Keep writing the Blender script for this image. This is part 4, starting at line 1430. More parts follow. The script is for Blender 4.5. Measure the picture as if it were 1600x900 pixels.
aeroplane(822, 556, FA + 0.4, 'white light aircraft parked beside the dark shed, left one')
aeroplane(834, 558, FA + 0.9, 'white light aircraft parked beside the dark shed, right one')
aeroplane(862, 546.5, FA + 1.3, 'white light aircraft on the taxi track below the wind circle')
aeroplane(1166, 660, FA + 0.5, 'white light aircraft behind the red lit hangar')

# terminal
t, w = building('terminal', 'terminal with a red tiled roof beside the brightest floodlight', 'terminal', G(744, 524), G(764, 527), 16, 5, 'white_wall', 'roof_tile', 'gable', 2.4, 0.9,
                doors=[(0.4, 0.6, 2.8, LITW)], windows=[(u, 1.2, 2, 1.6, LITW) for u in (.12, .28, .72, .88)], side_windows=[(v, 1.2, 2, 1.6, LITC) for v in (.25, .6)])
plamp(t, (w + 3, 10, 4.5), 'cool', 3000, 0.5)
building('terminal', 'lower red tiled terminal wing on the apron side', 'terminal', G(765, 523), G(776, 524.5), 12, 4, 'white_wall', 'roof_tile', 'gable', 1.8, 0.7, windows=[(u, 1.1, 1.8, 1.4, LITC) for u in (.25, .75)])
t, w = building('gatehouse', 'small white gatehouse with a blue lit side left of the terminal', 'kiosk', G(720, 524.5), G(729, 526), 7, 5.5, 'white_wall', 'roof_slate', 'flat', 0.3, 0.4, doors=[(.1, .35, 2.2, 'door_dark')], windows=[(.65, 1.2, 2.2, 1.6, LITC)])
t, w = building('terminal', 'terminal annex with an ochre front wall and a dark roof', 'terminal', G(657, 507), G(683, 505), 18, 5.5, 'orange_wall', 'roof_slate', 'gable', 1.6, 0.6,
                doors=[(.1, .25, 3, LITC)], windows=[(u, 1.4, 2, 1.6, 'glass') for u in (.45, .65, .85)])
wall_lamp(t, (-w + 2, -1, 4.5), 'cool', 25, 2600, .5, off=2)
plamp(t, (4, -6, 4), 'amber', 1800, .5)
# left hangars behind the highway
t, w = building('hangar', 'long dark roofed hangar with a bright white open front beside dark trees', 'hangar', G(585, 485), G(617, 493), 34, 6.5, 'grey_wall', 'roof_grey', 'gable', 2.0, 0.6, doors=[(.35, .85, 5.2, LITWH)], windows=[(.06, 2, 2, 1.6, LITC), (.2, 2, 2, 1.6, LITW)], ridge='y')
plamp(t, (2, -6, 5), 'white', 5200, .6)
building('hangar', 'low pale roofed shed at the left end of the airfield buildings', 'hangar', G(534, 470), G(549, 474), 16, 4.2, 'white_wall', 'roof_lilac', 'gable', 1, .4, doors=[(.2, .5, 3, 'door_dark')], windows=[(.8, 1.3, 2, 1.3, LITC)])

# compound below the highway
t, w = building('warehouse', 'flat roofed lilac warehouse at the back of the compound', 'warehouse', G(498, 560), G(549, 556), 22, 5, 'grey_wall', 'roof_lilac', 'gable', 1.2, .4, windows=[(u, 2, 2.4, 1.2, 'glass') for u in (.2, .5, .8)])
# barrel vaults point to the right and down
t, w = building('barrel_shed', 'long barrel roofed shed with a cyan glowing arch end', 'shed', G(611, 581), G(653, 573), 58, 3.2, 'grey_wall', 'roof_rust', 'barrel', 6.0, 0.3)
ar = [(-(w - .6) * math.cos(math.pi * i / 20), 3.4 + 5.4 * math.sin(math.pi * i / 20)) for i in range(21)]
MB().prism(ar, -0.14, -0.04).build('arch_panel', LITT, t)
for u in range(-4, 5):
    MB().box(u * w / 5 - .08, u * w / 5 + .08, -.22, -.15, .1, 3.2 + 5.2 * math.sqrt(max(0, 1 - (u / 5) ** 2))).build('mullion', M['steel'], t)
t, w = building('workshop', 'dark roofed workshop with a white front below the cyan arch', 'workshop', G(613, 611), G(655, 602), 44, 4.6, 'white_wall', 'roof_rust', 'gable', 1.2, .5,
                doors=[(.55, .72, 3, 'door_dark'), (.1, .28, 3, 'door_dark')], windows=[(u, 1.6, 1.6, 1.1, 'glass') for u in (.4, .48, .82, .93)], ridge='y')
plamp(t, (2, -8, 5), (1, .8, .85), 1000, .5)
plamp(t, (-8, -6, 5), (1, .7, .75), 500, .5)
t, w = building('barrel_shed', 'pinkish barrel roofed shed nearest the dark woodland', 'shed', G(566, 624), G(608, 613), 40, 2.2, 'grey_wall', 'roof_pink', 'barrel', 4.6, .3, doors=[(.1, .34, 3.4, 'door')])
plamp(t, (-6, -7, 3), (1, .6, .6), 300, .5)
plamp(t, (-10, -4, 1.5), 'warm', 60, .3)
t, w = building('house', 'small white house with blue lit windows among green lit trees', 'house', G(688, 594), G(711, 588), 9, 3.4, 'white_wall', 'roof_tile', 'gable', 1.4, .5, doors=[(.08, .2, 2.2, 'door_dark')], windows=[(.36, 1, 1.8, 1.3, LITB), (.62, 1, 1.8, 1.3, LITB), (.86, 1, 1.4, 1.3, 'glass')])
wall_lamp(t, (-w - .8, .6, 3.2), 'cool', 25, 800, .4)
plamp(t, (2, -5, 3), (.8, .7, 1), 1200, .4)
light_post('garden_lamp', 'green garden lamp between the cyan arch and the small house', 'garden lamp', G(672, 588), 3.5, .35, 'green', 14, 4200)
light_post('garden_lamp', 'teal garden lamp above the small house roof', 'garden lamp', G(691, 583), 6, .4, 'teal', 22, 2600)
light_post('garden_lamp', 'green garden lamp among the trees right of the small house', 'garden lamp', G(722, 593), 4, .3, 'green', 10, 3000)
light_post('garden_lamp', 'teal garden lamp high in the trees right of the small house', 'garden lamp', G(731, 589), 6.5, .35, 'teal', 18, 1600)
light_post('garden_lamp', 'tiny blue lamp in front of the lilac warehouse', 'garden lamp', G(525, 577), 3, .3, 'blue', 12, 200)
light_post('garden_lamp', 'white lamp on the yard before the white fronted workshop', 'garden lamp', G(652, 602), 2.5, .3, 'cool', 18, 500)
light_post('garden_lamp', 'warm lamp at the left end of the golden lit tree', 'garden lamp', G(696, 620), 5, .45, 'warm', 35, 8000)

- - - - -

- [Exercise description] All of the data shown above must be copied exactly.

- [Written reply]
Keep writing the Blender script for this image. This is part 4, starting at line 1430. More parts follow. The script is for Blender 4.5. Measure the picture as if it were 1600x900 pixels.
aeroplane(822, 556, FA + 0.4, 'white light aircraft parked beside the dark shed, left one')
aeroplane(834, 558, FA + 0.9, 'white light aircraft parked beside the dark shed, right one')
aeroplane(862, 546.5, FA + 1.3, 'white light aircraft on the taxi track below the wind circle')
aeroplane(1166, 660, FA + 0.5, 'white light aircraft behind the red lit hangar')

# terminal
t, w = building('terminal', 'terminal with a red tiled roof beside the brightest floodlight', 'terminal', G(744, 524), G(764, 527), 16, 5, 'white_wall', 'roof_tile', 'gable', 2.4, 0.9,
                doors=[(0.4, 0.6, 2.8, LITW)], windows=[(u, 1.2, 2, 1.6, LITW) for u in (.12, .28, .72, .88)], side_windows=[(v, 1.2, 2, 1.6, LITC) for v in (.25, .6)])
plamp(t, (w + 3, 10, 4.5), 'cool', 3000, 0.5)
building('terminal', 'lower red tiled terminal wing on the apron side', 'terminal', G(765, 523), G(776, 524.5), 12, 4, 'white_wall', 'roof_tile', 'gable', 1.8, 0.7, windows=[(u, 1.1, 1.8, 1.4, LITC) for u in (.25, .75)])
t, w = building('gatehouse', 'small white gatehouse with a blue lit side left of the terminal', 'kiosk', G(720, 524.5), G(729, 526), 7, 5.5, 'white_wall', 'roof_slate', 'flat', 0.3, 0.4, doors=[(.1, .35, 2.2, 'door_dark')], windows=[(.65, 1.2, 2.2, 1.6, LITC)])
t, w = building('terminal', 'terminal annex with an ochre front wall and a dark roof', 'terminal', G(657, 507), G(683, 505), 18, 5.5, 'orange_wall', 'roof_slate', 'gable', 1.6, 0.6,
                doors=[(.1, .25, 3, LITC)], windows=[(u, 1.4, 2, 1.6, 'glass') for u in (.45, .65, .85)])
wall_lamp(t, (-w + 2, -1, 4.5), 'cool', 25, 2600, .5, off=2)
plamp(t, (4, -6, 4), 'amber', 1800, .5)
# left hangars behind the highway
t, w = building('hangar', 'long dark roofed hangar with a bright white open front beside dark trees', 'hangar', G(585, 485), G(617, 493), 34, 6.5, 'grey_wall', 'roof_grey', 'gable', 2.0, 0.6, doors=[(.35, .85, 5.2, LITWH)], windows=[(.06, 2, 2, 1.6, LITC), (.2, 2, 2, 1.6, LITW)], ridge='y')
plamp(t, (2, -6, 5), 'white', 5200, .6)
building('hangar', 'low pale roofed shed at the left end of the airfield buildings', 'hangar', G(534, 470), G(549, 474), 16, 4.2, 'white_wall', 'roof_lilac', 'gable', 1, .4, doors=[(.2, .5, 3, 'door_dark')], windows=[(.8, 1.3, 2, 1.3, LITC)])

# compound below the highway
t, w = building('warehouse', 'flat roofed lilac warehouse at the back of the compound', 'warehouse', G(498, 560), G(549, 556), 22, 5, 'grey_wall', 'roof_lilac', 'gable', 1.2, .4, windows=[(u, 2, 2.4, 1.2, 'glass') for u in (.2, .5, .8)])
# barrel vaults point to the right and down
t, w = building('barrel_shed', 'long barrel roofed shed with a cyan glowing arch end', 'shed', G(611, 581), G(653, 573), 58, 3.2, 'grey_wall', 'roof_rust', 'barrel', 6.0, 0.3)
ar = [(-(w - .6) * math.cos(math.pi * i / 20), 3.4 + 5.4 * math.sin(math.pi * i / 20)) for i in range(21)]
MB().prism(ar, -0.14, -0.04).build('arch_panel', LITT, t)
for u in range(-4, 5):
    MB().box(u * w / 5 - .08, u * w / 5 + .08, -.22, -.15, .1, 3.2 + 5.2 * math.sqrt(max(0, 1 - (u / 5) ** 2))).build('mullion', M['steel'], t)
t, w = building('workshop', 'dark roofed workshop with a white front below the cyan arch', 'workshop', G(613, 611), G(655, 602), 44, 4.6, 'white_wall', 'roof_rust', 'gable', 1.2, .5,
                doors=[(.55, .72, 3, 'door_dark'), (.1, .28, 3, 'door_dark')], windows=[(u, 1.6, 1.6, 1.1, 'glass') for u in (.4, .48, .82, .93)], ridge='y')
plamp(t, (2, -8, 5), (1, .8, .85), 1000, .5)
plamp(t, (-8, -6, 5), (1, .7, .75), 500, .5)
t, w = building('barrel_shed', 'pinkish barrel roofed shed nearest the dark woodland', 'shed', G(566, 624), G(608, 613), 40, 2.2, 'grey_wall', 'roof_pink', 'barrel', 4.6, .3, doors=[(.1, .34, 3.4, 'door')])
plamp(t, (-6, -7, 3), (1, .6, .6), 300, .5)
plamp(t, (-10, -4, 1.5), 'warm', 60, .3)
t, w = building('house', 'small white house with blue lit windows among green lit trees', 'house', G(688, 594), G(711, 588), 9, 3.4, 'white_wall', 'roof_tile', 'gable', 1.4, .5, doors=[(.08, .2, 2.2, 'door_dark')], windows=[(.36, 1, 1.8, 1.3, LITB), (.62, 1, 1.8, 1.3, LITB), (.86, 1, 1.4, 1.3, 'glass')])
wall_lamp(t, (-w - .8, .6, 3.2), 'cool', 25, 800, .4)
plamp(t, (2, -5, 3), (.8, .7, 1), 1200, .4)
light_post('garden_lamp', 'green garden lamp between the cyan arch and the small house', 'garden lamp', G(672, 588), 3.5, .35, 'green', 14, 4200)
light_post('garden_lamp', 'teal garden lamp above the small house roof', 'garden lamp', G(691, 583), 6, .4, 'teal', 22, 2600)
light_post('garden_lamp', 'green garden lamp among the trees right of the small house', 'garden lamp', G(722, 593), 4, .3, 'green', 10, 3000)
light_post('garden_lamp', 'teal garden lamp high in the trees right of the small house', 'garden lamp', G(731, 589), 6.5, .35, 'teal', 18, 1600)
light_post('garden_lamp', 'tiny blue lamp in front of the lilac warehouse', 'garden lamp', G(525, 577), 3, .3, 'blue', 12, 200)
light_post('garden_lamp', 'white lamp on the yard before the white fronted workshop', 'garden lamp', G(652, 602), 2.5, .3, 'cool', 18, 500)
light_post('garden_lamp', 'warm lamp at the left end of the golden lit tree', 'garden lamp', G(696, 620), 5, .45, 'warm', 35, 8000)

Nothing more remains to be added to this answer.